Nul ne s’attribue à lui-même cette mission. Mais ce n’est pas tout, elle requiert aussi l’expérience d’une rencontre personnelle avec le Christ, laquelle suppose un lâcher-prise quant aux évidences que nous portons et un acte de confiance risqué. Sans oublier ce passage, incontournable et souvent douloureux, de se découvrir pécheur et fragile. Il faut du temps pour que nous réalisions, comme Paul, que la grâce de Dieu nous suffit et que sa force se déploie dans notre faiblesse (2 Co 12,9). Comment, sans cette expérience, pourrions-nous annoncer la Bonne Nouvelle du salut, comment laisserions-nous la Parole de grâce nous traverser ? Alors l’effroi, qui signe également l’authenticité de l’expérience de Dieu, peut se muer en abandon confiant. Dieu n’est pas à notre mesure humaine, il demeure le Tout-Autre et sa proximité n’en est que plus bouleversante.
Simon-Pierre, Jacques et Jean sont saisis d’effroi. Les barques enfoncent. La quantité de poissons déchire les filets. Pourtant, pêcheurs aguerris, fins connaisseurs du lac de Génésareth, ils avaient peiné toute la nuit sans rien prendre. Mais le Maître n’a-t-il pas demandé qu’ils s’écartent du rivage, avancent au large et jettent les filets ? Comment ce fils de charpentier, absolument pas féru de pêche, a-t-il pu susciter ce signe : les convaincre de jeter à nouveau les filets ? « Désormais, ce sont des hommes que tu prendras » (Lc 5,10). On comprend que Simon et ses associés tombent à genoux. On comprend qu’ils se mettent à suivre Jésus. Ne nous méprenons donc pas : si l’effroi nous saisit devant les défis contemporains de l’évangélisation, que ce ne soit pas par repli frileux sur nous-mêmes. Mais que ce soit devant le trop grand amour dont nous Dieu aime ! Que ce soit par passion pour tous les hommes. Que ce soit en considération de la multitude à aimer.

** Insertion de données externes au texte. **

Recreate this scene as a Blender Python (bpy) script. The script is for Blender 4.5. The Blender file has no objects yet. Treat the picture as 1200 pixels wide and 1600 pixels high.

En ce jour, nous te rendons grâces, Seigneur, car nous avons bénéficié de la pêche miraculeuse : le baptême nous a arrachés aux flots de la mort et nous a hissés sur la barque ; nous sommes sortis de l’eau comme le Christ est sorti du tombeau. Et nous sommes envoyés à notre tour comme Isaïe et Simon-Pierre. Inspire-nous les paroles et les gestes qui nous permettront d’arracher nos frères aux flots de la misère et de nous mettre à ton service. Amen.